The way they will be used is that the content will be parsed post-receive and can be then elaborated and stored in the database.
I suppose this is what we want to achieve at the end, so we are not relying on the artifact files anymore.
Great! But in that case https://gitlab.com/gitlab-org/gitlab-ce/issues/46809 is a dependency of this epic, and that includes the second phase that is targeting %11.2.
@bikebilly What's the right place to discuss how the artifacts get parsed? I just posted a comment regarding this on https://gitlab.com/gitlab-org/gitlab-ee/issues/6717 but this is generic really.
@fcatteau I suggest to have a discussion in the issue we will implement first, and then we can reuse the approach in all the subsequent ones.
But if you prefer to open a generic issue to discuss about the overall approach, I'm also fine with that.
- Edited by Philippe Lafoucrière
@bikebilly We already have an epic for that subject, which is linked in the OKRs: &241 (closed)
Can we merge these two, please?
@bikebilly @plafoucriere also, as explained in &241 (closed) I think we need to define how we want to identify the vulnerabilities and how we want to aggregate them before starting to implement the DB schema. This first step has been already started for SAST: https://gitlab.com/gitlab-org/gitlab-ee/issues/6590 but not for Dependency Scanning.
Even if it should be easier for Dependency Scanning (as we benefit from our experience here and the complexity seems to be lower) I think we should stick to two separate issues and explicit the sequential relationship.
Defining how we want to identify and aggregate vulnerabilities involves product, UX and technical concerns, while storing the data in DB is entirely technical but requires the previous step. Committing on delivering the DB storage issues (gitlab-org/gitlab-ee#6717 & gitlab-org/gitlab-ee#6718) without having solved these prerequisites seems optimistic to me.

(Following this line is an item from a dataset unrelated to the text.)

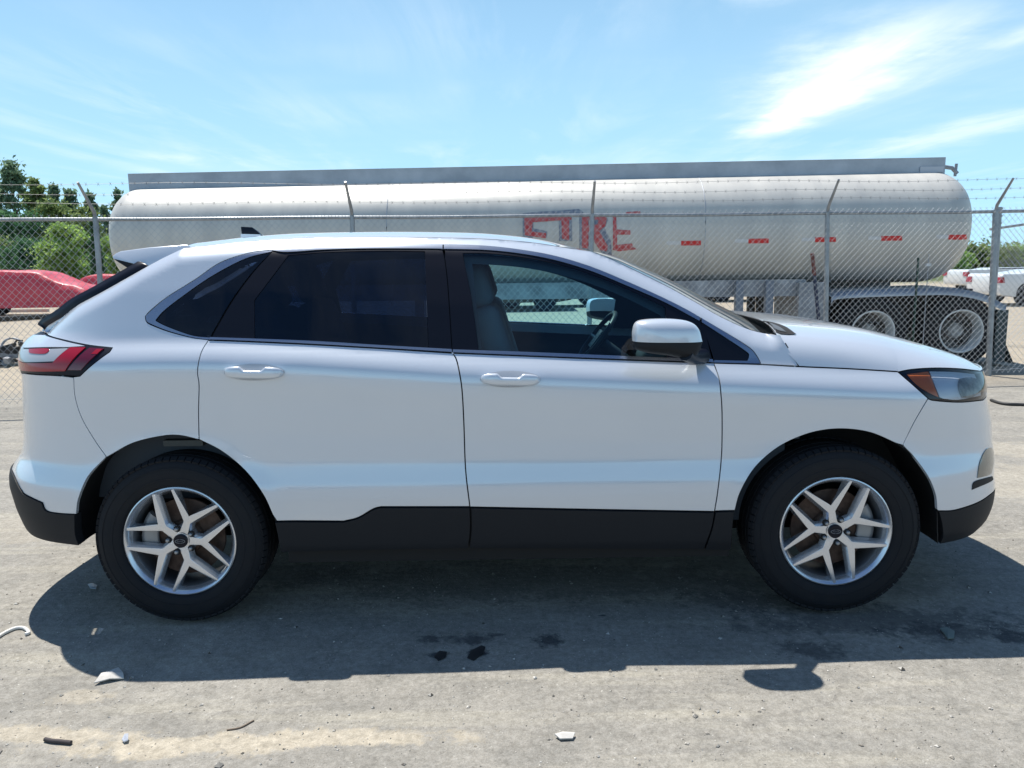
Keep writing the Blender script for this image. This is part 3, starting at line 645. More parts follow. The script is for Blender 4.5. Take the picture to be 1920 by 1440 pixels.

We could eventually merge both the identification/aggregation specification and the implementation in the same issue but it should be crystal clear in the description.
@gonzoyumo I agree on the prerequisite here, but I'm confident we can do both at the same time. I also think it could be simpler for Dependency Scanning, so we can start from there.
Even if data consumption is still to be fully defined, data in the reports is already well-known. Do you think this should be elaborated first and then put into the database? I'd rather consider to store data and elaborate it during the "extraction" phase, but I'd like to know what you think about that.
If we all agree to start with Dependency Scanning, we can just consider https://gitlab.com/gitlab-org/gitlab-ee/issues/6718 as our Deliverable for %11.2.
Putting Data into the DB requires more conception than in a json file. We'll have to figure out how to create indexes, how to define unicity constraints to avoid duplicates and how to structure the tables to do efficient queries to fetch the data the way we want them. E.g. it may be interesting to extract identifiers into a separate table to ease aggregation and search.
Every choice we make on the schema must be justified and changing things here will be not as easy as for the json so we'd better do it (mostly) right from the beginning.
To make it clear, it's not just a matter of putting the current content of the json into a table. The current JSON format is made for display purpose, not for efficient structured data sharing. We could do it, but I doubt it would be accepted by DB maintainers :)
I think we need to define how we want to identify the vulnerabilities and how we want to aggregate them before starting to implement the DB schema. This first step has been already started for SAST: https://gitlab.com/gitlab-org/gitlab-ee/issues/6590 but not for Dependency Scanning.
@bikebilly I totally agree on what @gonzoyumo said. To sum it up, the JSON schema used by SAST is way more mature than the one used by Dependency Scanning. This is why I recommend starting with SAST.